Going back to the 50s

Going back to the 50s

by digby

I just can't say how relieved I am that racism is dead in this country. Now we can relax and carry on as if it never happened:

An intensifying conservative legal assault on the Voting Rights Act could precipitate what many civil rights advocates regard as the nuclear option: a court ruling striking down one of the core elements of the landmark 1965 law guaranteeing African Americans and other minorities access to the ballot box.

At the same time, the view that states should have free rein to change their election laws even in places with a history of Jim Crow seems to be gaining traction within the Republican Party.

“There certainly has been a major change,” said Rick Hasen, a professor of election law at the University of California at Irvine. “Now, you have a whole bunch of credible mainstream state attorneys general and governors taking this view. … That would have been unheard of even five years ago. You would have been accused of being a racist.”

Some of the shift appears to be driven by resentment of what tea party members and others perceive as an overgrown, out-of-control federal government, as well as by widespread concern among Republicans about claims of voter fraud at the polls. Part of the change could also stem from more vigorous enforcement of voting rights laws by President Barack Obama’s Justice Department.

The issue has surfaced in the Republican presidential contest, including at one of the televised debates, and could move to the front burner within weeks as a federal appeals court in Washington prepares to rule on the leading lawsuit against the Voting Rights Act. That case, brought by Shelby County, Ala., is backed by the attorneys general of Alabama, Arizona and Georgia.

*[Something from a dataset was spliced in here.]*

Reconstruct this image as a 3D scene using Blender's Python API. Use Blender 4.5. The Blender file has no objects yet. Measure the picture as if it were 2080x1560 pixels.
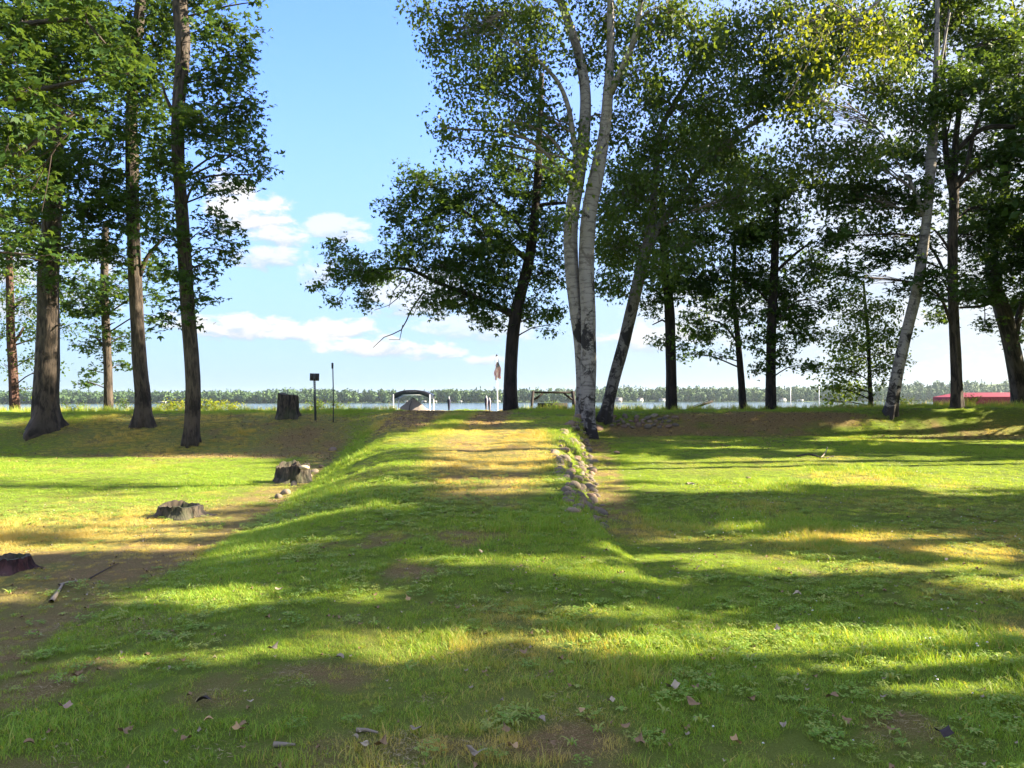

At least three similar constitutional challenges are pending.

[...]

“There are obviously more elected officials today than there were who are willing to question the wisdom of keeping this provision” of the law, said the American Enterprise Institute’s Edward Blum, a longtime critic. “In 2006, it was very lonely being a voice against reauthorization.”

President George W. Bush didn’t just support renewal of the law — he held a Rose Garden celebration for the bill signing that included the entire Congressional Black Caucus and bipartisan supporters from the Senate and House. “Civil rights leaders from around the country were invited,” Blum said. “It was a big deal.”

A key indication that political consensus is crumbling came during a GOP presidential debate last month in South Carolina.

Fox commentator Juan Williams asked then-candidate Gov. Rick Perry of Texas about the federal role in guaranteeing voting rights. Perry drew raucous cheers from the crowd for promising that he would not allow the federal government to take actions “against the will of the people.”

“Are you suggesting on this Martin Luther King, Jr. Day that the federal government has no business scrutinizing the voting laws of states where minorities were once denied the right to vote?” Williams asked.

“I’m saying that the state of Texas is under assault by the federal government,” Perry replied. “I’m saying also that South Carolina is at war with this federal government and with this administration. If you look at what this Justice Department has done, not only have they taken [South Carolina] to task on voter ID, they’ve also taken them to task on their immigration law. When I’m the president of the United States, the states are going to have substantially more right to take care of their business. And not be forced by the EPA, or by the Justice Department for that matter, to do things that are against the will of the people.”


Readers of this blog are well aware of the GOP assault on voters' rights over the past 20 years. The whole voter fraud trope is a rightwing construct developed in the wake of Jesse Jackson's successful voter registration efforts in the late 1980s to suppress the African American vote. We all know what happened to ACORN. But the idea that the federal courts are possibly going to overturn parts of the Voting Rights Act is news to me.

As you can see from the above article this has all happened very, very quickly, picking up tremendous speed in just the last three years or so. There have been a number of events which may have precipitated it, but it's happening.

It's pretty hard to believe that the fruits of social progress like voting rights and legal contraception could be rolled back. But clearly they can be. And the funny thing is that it will be done in the name of freedom. But then it will be freeing for the people who will no longer have to accommodate these uppity women and minorities demanding their rights. You know, like it was in the good old days.